All-in-all I'm very excited about this. This has probably been the most content that I've crammed into the game in a long time and it's starting to turn from a bunch of systems and code libraries into a game. There's going to be a lot of fiddling and tweaking along the way but I'm still very much a believer in the end product of Zity.

Monday, February 3, 2014

Zity - Progress Update

These past few months have been busy. Sadly not too much in the way of Zity. The Christmas season left me with little time to develop and January saw me taking a trip to NJ to take care of some relatives for a bit. But throughout it all I've managed a few things and did a substantial amount of research and thinking, so here it goes.

XNA:
I knew XNA would be an amazing framework for my game as it is easy to pickup and maintain in a one-person studio. I also new that Microsoft was no longer supporting it. Months ago I looked into Monogame, an open source implementation of XNA that would make it easier (and possible) to target different platforms and operating systems and would be updated frequently. Recently I decided to start switching over my code and found it very quick and relatively painless to do so. From now on my game will be utilizing the Monogame framework and hopefully this will give me some extra drive to complete Zity knowing it won't be obsolete on release.

Zity:
So moving on to the state of the game. I spent my trip to NJ thinking about and prototyping parts of my game. I would go from notepad to notepad writing down thoughts and ideas and coding in between.

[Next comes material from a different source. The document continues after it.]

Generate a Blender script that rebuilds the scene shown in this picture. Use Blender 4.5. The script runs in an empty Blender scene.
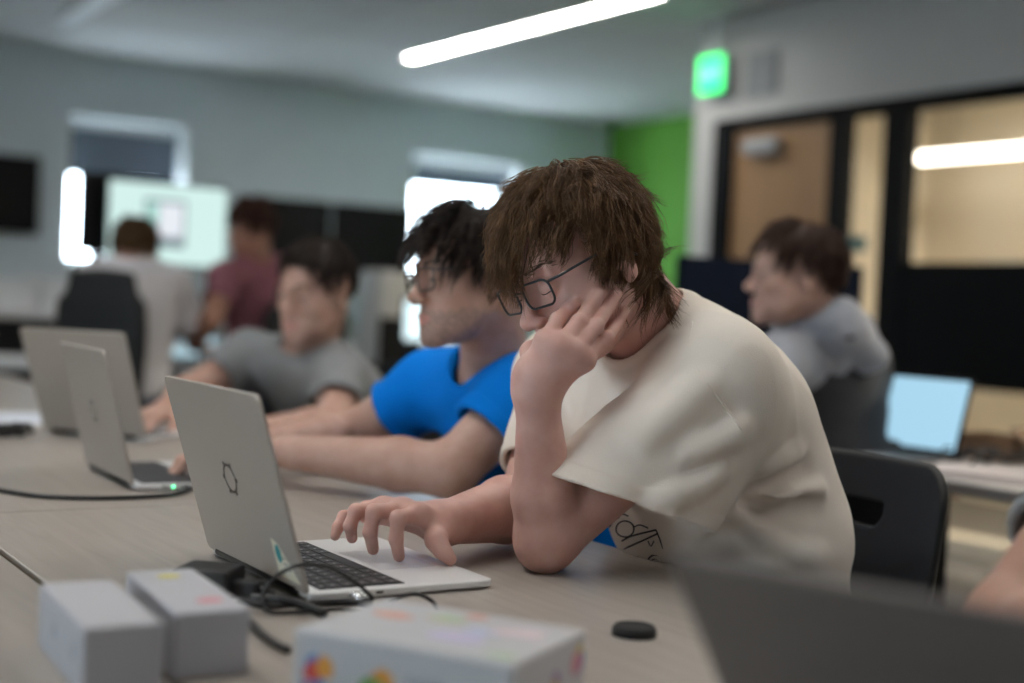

What I came away with was a basic framework for networking. It is still in progress, but I have reached the point where it would be possible to connect to a server hosting Zity and to host a game of your own. I'm still porting my single-player code to the networking scheme so as of now there is no real information sent between server and client but that's next up after menus. MENUS. I hate menus. I spent two days or so revamping my main menu screen from a small list of navigable buttons to this:
(A swarm of zombies follow the cursor (Cursor is invisible currently))
My menu system uses events and currently leads through a few different options before dead-ending. This is simply because I'm still working on the networking game and I'm planning on using the same screen for both networking and single player to save on code reuse and make it easier for someone to host a game. Currently I'm using the menu screen as a sort of benchmark to see how the game will most likely run with all the lights, zombies, bullets, and physics running. If the menu screen is laggy the game will be laggy.

Other Thoughts:
Programming is tough. In a mental, rather than physical, way. It takes motivation, determination, and a clear understanding of the amount of work involved to progress. I find that some days my mind just can't grasp what I need it to and the thoughts just pass through my brain without reaching my mind. Other days code slips out of me like a waterfall and everything clicks. The key is to work on ANYTHING instead of working on nothing. In the days when I can't wrap my head around the code, I take to the notepads and start prototyping other systems or art or design. On days when I'm pounding out code like a machine I focus on completing sections instead of following rabbit trails. It can be so tempting sometimes to work on the fun things and ignore the issues but in the end it is substantially more satisfying patching up the issues and knowing that everything is working right and you won't have to go back and change things later. That's the thing that keeps me going, those moments where everything is working right and you can see the goal clear in your mind again.

In conclusion:
The next few months should see a lot of polish on the game engine side of things and after that: content.